Но если Александр II и Николай II были вынуждены – несмотря на собственное отвращение к русскому демократическому обществу – так или иначе решать проблему современности по-русски, то Александр III демонстративно отказывался ее замечать. Посредством паллиативных – в основном запретительных, полицейских – мер он пытался предотвратить катастрофу революции, которую сам делал неизбежной своими каждодневными решениями, неадекватными в ситуации ускоренной экономической и социальной модернизации Российской империи. В этом смысле судьба русского модерна оказалась в руках исторически неквалифицированного правителя, не просто не понимавшего структурно усложнявшуюся на глазах страну, которой он стремился править в духе своих самодержавных предшественников. По сути, он попытался максимально отмотать назад историческое время, систематически отменяя многие значимые для дальнейшего развития России решения своего отца-реформатора.

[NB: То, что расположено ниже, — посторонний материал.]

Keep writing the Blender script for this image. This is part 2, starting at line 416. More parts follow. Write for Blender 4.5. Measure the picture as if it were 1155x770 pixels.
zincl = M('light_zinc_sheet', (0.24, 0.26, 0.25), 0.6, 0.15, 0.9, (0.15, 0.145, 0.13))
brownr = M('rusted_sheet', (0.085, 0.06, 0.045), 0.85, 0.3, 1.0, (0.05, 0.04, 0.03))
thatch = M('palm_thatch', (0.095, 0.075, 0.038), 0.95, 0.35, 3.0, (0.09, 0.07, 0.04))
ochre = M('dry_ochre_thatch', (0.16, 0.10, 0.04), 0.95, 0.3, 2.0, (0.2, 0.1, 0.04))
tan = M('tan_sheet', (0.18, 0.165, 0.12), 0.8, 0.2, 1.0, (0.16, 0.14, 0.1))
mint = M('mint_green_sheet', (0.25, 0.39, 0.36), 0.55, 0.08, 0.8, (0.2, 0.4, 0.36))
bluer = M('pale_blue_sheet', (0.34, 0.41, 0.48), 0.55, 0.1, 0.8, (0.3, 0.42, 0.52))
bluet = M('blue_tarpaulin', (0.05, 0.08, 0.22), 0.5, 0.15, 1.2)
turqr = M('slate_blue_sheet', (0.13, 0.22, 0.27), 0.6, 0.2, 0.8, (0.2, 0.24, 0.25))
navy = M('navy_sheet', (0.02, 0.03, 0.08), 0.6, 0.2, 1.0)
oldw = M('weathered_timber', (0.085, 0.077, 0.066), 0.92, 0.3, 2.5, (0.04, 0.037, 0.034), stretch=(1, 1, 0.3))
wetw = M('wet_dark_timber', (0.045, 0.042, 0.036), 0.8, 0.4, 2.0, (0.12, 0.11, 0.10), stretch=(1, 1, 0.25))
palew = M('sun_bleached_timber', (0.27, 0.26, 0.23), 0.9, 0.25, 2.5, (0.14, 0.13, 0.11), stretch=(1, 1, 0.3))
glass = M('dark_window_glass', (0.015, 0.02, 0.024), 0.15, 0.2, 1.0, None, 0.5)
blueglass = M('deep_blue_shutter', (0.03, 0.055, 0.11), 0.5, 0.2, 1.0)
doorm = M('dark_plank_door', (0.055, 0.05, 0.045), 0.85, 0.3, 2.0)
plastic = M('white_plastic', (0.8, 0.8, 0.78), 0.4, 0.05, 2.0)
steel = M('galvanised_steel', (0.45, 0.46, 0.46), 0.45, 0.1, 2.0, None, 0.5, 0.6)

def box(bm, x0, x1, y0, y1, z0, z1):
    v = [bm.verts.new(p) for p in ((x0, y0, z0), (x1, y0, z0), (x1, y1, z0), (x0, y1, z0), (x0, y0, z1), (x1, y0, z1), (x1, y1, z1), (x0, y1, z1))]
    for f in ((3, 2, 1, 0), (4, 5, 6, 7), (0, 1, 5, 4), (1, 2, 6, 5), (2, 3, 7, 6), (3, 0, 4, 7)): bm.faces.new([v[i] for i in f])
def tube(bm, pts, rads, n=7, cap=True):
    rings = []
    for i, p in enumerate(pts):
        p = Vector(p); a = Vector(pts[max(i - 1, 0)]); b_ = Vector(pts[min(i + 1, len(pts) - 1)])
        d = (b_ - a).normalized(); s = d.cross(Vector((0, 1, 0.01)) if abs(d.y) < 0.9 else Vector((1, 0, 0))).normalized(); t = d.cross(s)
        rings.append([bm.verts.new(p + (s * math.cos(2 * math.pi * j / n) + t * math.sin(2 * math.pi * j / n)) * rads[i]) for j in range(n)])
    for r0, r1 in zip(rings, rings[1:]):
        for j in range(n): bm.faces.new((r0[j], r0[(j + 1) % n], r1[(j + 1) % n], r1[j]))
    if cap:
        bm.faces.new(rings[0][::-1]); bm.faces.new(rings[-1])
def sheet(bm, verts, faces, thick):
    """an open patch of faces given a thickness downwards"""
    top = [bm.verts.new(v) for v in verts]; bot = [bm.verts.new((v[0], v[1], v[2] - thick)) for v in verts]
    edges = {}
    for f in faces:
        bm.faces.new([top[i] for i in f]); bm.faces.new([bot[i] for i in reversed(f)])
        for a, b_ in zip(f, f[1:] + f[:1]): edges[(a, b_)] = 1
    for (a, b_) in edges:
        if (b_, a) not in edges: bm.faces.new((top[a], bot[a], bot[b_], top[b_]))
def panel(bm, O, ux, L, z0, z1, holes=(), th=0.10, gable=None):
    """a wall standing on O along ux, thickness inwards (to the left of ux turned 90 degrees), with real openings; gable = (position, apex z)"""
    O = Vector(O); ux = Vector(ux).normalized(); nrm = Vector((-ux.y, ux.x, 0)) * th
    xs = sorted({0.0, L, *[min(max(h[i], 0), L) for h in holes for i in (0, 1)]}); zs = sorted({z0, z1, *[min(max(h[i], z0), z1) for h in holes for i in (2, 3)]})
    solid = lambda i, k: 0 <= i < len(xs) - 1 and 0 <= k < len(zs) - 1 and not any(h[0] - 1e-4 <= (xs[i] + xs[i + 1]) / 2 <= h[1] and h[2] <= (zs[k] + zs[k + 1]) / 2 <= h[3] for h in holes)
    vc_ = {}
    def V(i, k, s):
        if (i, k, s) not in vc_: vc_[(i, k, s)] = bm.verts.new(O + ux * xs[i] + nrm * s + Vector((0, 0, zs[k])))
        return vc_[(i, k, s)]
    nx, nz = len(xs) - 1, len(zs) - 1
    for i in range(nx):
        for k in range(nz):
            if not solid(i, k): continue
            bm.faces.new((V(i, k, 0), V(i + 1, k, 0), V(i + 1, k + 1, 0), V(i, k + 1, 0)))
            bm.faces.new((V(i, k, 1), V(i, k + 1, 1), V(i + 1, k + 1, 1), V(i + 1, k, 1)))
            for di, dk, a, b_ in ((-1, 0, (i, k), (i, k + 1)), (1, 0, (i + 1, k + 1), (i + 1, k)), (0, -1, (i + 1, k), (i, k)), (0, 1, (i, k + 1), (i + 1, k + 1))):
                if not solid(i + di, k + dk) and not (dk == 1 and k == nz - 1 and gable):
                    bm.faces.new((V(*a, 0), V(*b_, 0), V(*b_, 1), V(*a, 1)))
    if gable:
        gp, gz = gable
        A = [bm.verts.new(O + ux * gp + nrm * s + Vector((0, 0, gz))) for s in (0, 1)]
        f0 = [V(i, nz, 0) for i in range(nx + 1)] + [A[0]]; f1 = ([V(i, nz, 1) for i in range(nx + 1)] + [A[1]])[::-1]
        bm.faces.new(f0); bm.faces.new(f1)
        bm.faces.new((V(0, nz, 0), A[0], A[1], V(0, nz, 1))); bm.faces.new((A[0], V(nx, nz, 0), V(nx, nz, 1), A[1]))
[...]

В этом смысле нынешняя путинская антимодернизационная политика, направленная на фактическое свертывание реальной политической конкуренции, уничтожение независимого правосудия и возвращение полицейско-административного произвола, действительно стилистически выглядит как некое продолжение курса этого «мужика» на троне, уже в самом начале своего царствования прямо заявившего реакционную политическую программу в манифесте «О незыблемости самодержавия», подготовленном К.П. Победоносцевым.
Есть еще один важный момент, структурно сближающих политики двух российских автократов – они оба действуют в рамках антирусской, антинациональной программы, пытаясь не допустить возникновения современной русской политической нации, способной самостоятельно определять свою судьбу через свободное волеобразование путем модерных практик массового политического участия.
Однако нужно иметь много исторической фантазии, чтобы подобно В. Путину (или работающих на него спичрайтеров) усмотреть в правительственной политике Александра III «пример естественного, гармоничного сочетания масштабных технологических, промышленных, государственных преобразований и верности национальным традициям и культуре, своим самобытным истокам». Более того, этот царь совершенно ошибочно причисляется многими серьезными интеллектуалами к кругу августейших консерваторов на троне, так вся его политика носила скорее реакционный характер и была направлена не на «поступательное и уверенное развитие», о котором говорит нынешний российский самодержец, а именно на возврат к формам и практикам господства, воспринимавшимся в качестве отживших уже самими его современниками.
Великий немецкий социальный теоретик Макс Вебер в работах о русской революции таким образом описал наследие александровского «полицейского абсолютизма»: «Надо заметить, что почти роковая, возможно, вынужденная склонность современных династических режимов оберегать свой «престиж» и «сохранять лицо» привела к тому, что они не дают своевременно то, что должны дать, а когда уступки вырываются у них одна за другой, они пытаются вернуть себе потерянный престиж безжалостным полицейским произволом». Другой выдающийся немецкий социолог и философ Ханс Фрайер вывел очень точную формулу для режимов типа самодержавной утопии Александра III: «просроченное господство», которое в результате давления на сложно организованные капиталистические общества неизбежно порождает собственного могильщика…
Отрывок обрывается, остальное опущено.